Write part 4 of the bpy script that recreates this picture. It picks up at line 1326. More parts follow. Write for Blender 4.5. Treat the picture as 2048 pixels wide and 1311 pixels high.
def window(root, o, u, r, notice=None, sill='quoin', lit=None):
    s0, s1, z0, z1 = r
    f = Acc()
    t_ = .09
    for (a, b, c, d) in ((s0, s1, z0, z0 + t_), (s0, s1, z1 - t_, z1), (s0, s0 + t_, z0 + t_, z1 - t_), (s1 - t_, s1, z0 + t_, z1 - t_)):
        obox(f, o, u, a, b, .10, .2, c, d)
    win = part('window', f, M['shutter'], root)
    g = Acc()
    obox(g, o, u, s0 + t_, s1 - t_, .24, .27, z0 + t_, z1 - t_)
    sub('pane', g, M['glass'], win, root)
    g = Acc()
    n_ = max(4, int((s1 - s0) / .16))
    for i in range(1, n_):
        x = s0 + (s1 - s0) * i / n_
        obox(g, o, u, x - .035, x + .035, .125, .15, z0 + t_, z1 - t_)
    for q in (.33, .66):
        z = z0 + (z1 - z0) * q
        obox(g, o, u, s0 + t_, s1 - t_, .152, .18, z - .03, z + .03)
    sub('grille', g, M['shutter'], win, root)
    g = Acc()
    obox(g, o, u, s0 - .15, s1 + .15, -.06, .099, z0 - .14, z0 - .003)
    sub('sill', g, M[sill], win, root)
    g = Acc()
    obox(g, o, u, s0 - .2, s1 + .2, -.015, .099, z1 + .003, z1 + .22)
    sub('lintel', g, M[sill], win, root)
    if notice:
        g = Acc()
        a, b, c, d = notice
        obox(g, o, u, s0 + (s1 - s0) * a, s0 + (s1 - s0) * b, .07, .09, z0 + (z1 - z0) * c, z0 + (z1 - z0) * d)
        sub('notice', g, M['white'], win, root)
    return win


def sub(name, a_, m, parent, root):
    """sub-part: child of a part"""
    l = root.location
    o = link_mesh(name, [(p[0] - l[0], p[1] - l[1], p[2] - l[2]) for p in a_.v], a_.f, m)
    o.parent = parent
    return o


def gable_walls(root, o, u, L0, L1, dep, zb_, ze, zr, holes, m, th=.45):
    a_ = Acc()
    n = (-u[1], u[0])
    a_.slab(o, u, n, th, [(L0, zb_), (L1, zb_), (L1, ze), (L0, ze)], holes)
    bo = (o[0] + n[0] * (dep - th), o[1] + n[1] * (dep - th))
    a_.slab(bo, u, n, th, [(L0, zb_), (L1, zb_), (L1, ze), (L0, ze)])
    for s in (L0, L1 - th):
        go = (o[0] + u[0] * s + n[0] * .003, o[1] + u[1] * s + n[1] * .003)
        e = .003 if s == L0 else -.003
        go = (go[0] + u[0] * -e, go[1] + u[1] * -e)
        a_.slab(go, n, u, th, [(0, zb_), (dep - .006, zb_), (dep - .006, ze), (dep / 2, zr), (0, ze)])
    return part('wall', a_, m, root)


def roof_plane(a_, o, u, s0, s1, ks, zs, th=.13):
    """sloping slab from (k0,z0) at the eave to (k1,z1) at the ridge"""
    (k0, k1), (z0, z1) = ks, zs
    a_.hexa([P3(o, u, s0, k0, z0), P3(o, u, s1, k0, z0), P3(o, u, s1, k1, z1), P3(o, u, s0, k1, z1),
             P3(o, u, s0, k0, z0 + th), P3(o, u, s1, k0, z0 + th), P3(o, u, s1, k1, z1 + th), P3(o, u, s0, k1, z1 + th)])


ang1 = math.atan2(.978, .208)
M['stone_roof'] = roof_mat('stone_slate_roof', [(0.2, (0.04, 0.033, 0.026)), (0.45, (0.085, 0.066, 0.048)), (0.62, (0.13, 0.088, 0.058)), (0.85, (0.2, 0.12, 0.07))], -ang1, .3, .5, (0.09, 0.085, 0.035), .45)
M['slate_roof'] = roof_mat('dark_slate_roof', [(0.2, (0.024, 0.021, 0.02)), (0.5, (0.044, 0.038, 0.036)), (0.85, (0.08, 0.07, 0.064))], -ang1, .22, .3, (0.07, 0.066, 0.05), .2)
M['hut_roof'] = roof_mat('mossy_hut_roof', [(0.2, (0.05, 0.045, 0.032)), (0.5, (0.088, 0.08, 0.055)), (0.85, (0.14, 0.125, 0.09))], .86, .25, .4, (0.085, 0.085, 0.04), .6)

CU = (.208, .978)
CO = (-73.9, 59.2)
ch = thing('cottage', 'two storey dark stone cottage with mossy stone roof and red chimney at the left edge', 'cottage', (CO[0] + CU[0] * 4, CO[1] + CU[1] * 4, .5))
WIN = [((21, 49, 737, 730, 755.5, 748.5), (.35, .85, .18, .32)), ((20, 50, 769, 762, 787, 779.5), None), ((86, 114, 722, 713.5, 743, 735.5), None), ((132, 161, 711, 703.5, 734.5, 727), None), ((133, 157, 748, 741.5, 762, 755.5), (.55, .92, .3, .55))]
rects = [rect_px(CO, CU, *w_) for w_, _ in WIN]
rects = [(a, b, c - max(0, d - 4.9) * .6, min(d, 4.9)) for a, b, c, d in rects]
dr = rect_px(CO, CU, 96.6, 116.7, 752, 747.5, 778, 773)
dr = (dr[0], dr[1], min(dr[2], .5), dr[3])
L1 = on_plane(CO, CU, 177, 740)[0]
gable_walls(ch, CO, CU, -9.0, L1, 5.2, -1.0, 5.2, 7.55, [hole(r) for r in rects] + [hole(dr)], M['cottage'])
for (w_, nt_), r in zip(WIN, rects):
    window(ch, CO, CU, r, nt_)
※
**Exercise requirements:** Quote the listing above from its first line to the line with "return part('wall', a_, m, root)", inclusive, and add nothing.

**Answer to the task:**
Write part 4 of the bpy script that recreates this picture. It picks up at line 1326. More parts follow. Write for Blender 4.5. Treat the picture as 2048 pixels wide and 1311 pixels high.
def window(root, o, u, r, notice=None, sill='quoin', lit=None):
    s0, s1, z0, z1 = r
    f = Acc()
    t_ = .09
    for (a, b, c, d) in ((s0, s1, z0, z0 + t_), (s0, s1, z1 - t_, z1), (s0, s0 + t_, z0 + t_, z1 - t_), (s1 - t_, s1, z0 + t_, z1 - t_)):
        obox(f, o, u, a, b, .10, .2, c, d)
    win = part('window', f, M['shutter'], root)
    g = Acc()
    obox(g, o, u, s0 + t_, s1 - t_, .24, .27, z0 + t_, z1 - t_)
    sub('pane', g, M['glass'], win, root)
    g = Acc()
    n_ = max(4, int((s1 - s0) / .16))
    for i in range(1, n_):
        x = s0 + (s1 - s0) * i / n_
        obox(g, o, u, x - .035, x + .035, .125, .15, z0 + t_, z1 - t_)
    for q in (.33, .66):
        z = z0 + (z1 - z0) * q
        obox(g, o, u, s0 + t_, s1 - t_, .152, .18, z - .03, z + .03)
    sub('grille', g, M['shutter'], win, root)
    g = Acc()
    obox(g, o, u, s0 - .15, s1 + .15, -.06, .099, z0 - .14, z0 - .003)
    sub('sill', g, M[sill], win, root)
    g = Acc()
    obox(g, o, u, s0 - .2, s1 + .2, -.015, .099, z1 + .003, z1 + .22)
    sub('lintel', g, M[sill], win, root)
    if notice:
        g = Acc()
        a, b, c, d = notice
        obox(g, o, u, s0 + (s1 - s0) * a, s0 + (s1 - s0) * b, .07, .09, z0 + (z1 - z0) * c, z0 + (z1 - z0) * d)
        sub('notice', g, M['white'], win, root)
    return win


def sub(name, a_, m, parent, root):
    """sub-part: child of a part"""
    l = root.location
    o = link_mesh(name, [(p[0] - l[0], p[1] - l[1], p[2] - l[2]) for p in a_.v], a_.f, m)
    o.parent = parent
    return o


def gable_walls(root, o, u, L0, L1, dep, zb_, ze, zr, holes, m, th=.45):
    a_ = Acc()
    n = (-u[1], u[0])
    a_.slab(o, u, n, th, [(L0, zb_), (L1, zb_), (L1, ze), (L0, ze)], holes)
    bo = (o[0] + n[0] * (dep - th), o[1] + n[1] * (dep - th))
    a_.slab(bo, u, n, th, [(L0, zb_), (L1, zb_), (L1, ze), (L0, ze)])
    for s in (L0, L1 - th):
        go = (o[0] + u[0] * s + n[0] * .003, o[1] + u[1] * s + n[1] * .003)
        e = .003 if s == L0 else -.003
        go = (go[0] + u[0] * -e, go[1] + u[1] * -e)
        a_.slab(go, n, u, th, [(0, zb_), (dep - .006, zb_), (dep - .006, ze), (dep / 2, zr), (0, ze)])
    return part('wall', a_, m, root)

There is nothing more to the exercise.